Sobre estos momentos de libertad y juegos, el primero de aquellos recesos era a las 8 y 20 para terminar veinte minutos después, y el siguiente a las 10 y 20, finalizando a las diez y treinta. En estos sabrosos espacios yo me entregaba a una guerra de patadas y puños constantes. Si mi padre no podía comprarnos el desayuno con sus apuros diurnos nos entregaba buen dinero para comprar en la alejada cantina escolar. Entonces, apenas sonaba el timbre, debíamos correr con todas nuestras fuerzas como pequeños y hambrientos salvajitos, para comenzar a hacer una cola maloliente de niños empujones. Las pequeñas pizzas redondas, o los grandes tequeñones, servían para apaciguar el hambre, eso sí, peleando con las cuerdas de conocidos que se volvían bestias, que le pellizcaban a uno la comprada comida ya que querían un poquito, algo propio de una cárcel o un campo de concentración. Pero recuerden, estamos hablando de mi escuela…

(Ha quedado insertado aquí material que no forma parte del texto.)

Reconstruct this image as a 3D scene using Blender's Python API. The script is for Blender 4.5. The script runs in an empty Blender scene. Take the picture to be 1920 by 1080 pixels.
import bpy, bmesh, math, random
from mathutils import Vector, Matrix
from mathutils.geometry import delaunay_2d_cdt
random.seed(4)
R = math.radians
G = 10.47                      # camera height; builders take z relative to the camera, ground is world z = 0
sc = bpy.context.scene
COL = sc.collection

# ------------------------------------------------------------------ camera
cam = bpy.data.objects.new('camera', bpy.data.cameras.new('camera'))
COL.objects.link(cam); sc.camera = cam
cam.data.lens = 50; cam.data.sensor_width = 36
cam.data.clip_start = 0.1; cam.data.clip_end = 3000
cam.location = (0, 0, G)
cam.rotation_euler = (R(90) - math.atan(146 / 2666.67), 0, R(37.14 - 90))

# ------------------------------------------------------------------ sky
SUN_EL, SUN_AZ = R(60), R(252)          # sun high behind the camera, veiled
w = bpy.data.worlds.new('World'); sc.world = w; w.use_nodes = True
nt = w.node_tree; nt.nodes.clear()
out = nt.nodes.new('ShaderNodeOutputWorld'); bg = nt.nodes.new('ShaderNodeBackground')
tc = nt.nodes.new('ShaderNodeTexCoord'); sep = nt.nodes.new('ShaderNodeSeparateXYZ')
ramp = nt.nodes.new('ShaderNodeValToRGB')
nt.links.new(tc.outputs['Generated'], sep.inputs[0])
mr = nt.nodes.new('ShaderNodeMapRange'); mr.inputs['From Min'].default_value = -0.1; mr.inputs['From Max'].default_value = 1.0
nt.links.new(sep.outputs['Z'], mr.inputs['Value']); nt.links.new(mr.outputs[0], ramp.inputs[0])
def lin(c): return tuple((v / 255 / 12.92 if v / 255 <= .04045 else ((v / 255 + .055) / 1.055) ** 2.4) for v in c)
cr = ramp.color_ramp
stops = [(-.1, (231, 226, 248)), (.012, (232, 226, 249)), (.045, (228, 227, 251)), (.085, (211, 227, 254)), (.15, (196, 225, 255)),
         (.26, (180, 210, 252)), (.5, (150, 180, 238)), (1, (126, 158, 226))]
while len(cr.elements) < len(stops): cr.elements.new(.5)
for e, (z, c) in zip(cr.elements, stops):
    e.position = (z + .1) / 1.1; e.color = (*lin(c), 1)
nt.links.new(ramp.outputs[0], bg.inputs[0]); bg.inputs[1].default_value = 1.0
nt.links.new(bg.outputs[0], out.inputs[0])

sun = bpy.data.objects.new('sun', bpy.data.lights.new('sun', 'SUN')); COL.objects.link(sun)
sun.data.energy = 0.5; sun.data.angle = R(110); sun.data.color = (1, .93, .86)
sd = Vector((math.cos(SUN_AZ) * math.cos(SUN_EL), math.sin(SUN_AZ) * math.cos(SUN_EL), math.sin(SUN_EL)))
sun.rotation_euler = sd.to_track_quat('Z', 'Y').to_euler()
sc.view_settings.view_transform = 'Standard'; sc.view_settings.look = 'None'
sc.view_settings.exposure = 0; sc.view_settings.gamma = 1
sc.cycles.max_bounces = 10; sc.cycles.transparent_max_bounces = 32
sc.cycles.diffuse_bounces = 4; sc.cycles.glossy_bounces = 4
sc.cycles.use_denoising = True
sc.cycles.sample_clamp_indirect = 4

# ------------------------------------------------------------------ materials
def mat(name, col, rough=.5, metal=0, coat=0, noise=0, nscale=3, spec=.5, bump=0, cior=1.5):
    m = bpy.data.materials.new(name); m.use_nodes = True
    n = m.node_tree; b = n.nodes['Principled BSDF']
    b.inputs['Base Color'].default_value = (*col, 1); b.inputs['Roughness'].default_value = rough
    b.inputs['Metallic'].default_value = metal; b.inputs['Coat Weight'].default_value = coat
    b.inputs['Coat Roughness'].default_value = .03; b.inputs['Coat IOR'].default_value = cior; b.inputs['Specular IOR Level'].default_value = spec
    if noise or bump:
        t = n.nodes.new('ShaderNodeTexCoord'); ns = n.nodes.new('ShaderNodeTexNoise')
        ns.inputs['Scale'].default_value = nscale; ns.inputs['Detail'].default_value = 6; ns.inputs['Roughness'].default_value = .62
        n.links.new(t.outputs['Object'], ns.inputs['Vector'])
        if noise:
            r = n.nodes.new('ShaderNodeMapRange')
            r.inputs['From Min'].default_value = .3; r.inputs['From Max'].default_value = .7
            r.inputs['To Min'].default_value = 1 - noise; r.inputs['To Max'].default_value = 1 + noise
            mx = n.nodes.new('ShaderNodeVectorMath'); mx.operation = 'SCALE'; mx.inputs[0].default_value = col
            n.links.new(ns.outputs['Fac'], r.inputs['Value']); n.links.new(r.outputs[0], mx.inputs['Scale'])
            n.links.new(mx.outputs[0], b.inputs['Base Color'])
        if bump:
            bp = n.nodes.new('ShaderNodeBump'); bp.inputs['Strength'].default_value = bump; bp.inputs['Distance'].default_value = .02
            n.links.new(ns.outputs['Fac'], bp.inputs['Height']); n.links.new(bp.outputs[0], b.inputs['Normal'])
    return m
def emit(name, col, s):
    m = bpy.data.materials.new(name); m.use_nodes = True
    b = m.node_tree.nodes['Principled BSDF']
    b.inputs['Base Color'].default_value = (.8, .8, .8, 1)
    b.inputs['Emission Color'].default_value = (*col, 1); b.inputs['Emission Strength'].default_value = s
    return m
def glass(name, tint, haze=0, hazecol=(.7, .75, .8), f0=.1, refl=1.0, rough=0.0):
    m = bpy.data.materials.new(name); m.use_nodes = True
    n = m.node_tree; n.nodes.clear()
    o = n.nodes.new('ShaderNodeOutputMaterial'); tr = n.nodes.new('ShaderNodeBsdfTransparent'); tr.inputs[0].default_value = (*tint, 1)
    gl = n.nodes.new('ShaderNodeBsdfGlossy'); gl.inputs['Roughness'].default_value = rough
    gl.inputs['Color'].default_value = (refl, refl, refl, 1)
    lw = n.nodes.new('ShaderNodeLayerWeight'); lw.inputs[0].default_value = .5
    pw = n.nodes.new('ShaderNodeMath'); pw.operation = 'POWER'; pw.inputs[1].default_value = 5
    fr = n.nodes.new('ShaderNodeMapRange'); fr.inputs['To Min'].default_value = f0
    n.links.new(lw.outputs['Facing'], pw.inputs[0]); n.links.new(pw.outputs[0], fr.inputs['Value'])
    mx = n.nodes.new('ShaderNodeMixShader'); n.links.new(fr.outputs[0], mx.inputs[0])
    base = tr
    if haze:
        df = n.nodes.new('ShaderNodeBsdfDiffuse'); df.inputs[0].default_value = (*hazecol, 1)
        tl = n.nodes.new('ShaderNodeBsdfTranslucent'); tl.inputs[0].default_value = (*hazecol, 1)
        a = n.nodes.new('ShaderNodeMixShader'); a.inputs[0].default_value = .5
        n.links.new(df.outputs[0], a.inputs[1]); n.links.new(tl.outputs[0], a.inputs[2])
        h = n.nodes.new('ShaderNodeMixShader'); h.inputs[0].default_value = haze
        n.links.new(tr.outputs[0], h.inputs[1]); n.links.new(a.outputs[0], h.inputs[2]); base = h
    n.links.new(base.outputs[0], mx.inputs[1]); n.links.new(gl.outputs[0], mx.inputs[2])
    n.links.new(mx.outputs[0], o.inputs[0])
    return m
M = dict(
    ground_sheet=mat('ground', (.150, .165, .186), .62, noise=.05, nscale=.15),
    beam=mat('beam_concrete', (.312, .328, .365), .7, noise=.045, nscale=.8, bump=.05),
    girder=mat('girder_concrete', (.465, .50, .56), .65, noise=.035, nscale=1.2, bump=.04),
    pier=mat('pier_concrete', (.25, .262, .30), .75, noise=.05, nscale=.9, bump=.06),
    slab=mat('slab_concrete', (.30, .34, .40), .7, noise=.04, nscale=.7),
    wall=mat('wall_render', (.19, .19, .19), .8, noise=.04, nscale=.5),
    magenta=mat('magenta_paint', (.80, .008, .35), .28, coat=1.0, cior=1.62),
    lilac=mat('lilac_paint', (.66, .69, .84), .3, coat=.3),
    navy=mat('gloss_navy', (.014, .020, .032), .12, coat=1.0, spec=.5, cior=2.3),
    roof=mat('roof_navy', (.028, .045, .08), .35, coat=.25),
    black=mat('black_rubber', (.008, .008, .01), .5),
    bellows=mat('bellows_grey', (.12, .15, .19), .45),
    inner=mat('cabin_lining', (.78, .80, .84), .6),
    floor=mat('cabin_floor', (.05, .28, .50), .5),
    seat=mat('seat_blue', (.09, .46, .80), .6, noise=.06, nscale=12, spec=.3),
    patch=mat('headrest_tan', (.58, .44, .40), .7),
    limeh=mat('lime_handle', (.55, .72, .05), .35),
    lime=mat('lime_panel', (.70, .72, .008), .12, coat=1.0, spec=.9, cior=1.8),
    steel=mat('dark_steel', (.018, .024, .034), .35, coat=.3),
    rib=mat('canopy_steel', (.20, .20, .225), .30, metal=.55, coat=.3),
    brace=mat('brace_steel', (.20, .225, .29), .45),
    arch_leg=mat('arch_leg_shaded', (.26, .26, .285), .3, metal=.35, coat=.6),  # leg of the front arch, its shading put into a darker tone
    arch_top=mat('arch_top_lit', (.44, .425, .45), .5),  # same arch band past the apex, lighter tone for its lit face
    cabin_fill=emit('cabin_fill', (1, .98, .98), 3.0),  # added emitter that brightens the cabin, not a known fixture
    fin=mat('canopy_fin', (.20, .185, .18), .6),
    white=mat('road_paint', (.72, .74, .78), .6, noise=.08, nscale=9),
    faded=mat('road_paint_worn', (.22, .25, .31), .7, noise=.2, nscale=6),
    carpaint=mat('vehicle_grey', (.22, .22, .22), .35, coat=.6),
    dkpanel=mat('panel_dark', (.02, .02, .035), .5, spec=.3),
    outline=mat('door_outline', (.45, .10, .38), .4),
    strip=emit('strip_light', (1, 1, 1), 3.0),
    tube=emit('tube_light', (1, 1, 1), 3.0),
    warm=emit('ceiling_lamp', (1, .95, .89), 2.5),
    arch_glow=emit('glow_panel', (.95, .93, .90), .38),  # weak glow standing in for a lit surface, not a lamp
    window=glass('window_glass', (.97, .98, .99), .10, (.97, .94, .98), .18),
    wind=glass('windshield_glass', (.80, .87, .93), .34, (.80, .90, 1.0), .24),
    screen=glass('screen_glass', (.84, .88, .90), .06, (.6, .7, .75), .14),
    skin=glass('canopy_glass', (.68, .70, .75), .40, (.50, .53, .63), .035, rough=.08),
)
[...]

Jesusita observaba anormales movimientos y se acercaba, y el grupo de bestias se controlaba como si fuesen amaestrados perros, para alejarse la doña y comenzar otra vez las travesuras. Jugaba al ladrón y policía, apostaba bolones en las metras, contaba verdes chistes sin saber qué significaban o tumbaba el panal de avispas para notar, divertido, cómo una única y dichosa avispita me malformaba la cara con su terrible aguijón. Apenas y me frustraba porque nadie más salía picado en la travesura. Luego, mucho después de ser perseverante en mi defensa, que yo no había sido el causante de ninguna de las travesuras, Jesusita me desarmaba con sus brotados e hipnotizantes ojos, que buscaban y sacaban de mi alma a la escondida culpabilidad. Entonces, había que llamar al Representante.
No fue mi culpa ser tan travieso, pero, como decía Calimero y El Chavo “es una injusticia”, “es que no me tienen paciencia”…
Espero que hayan disfrutado de mis recuerdos. Saludos.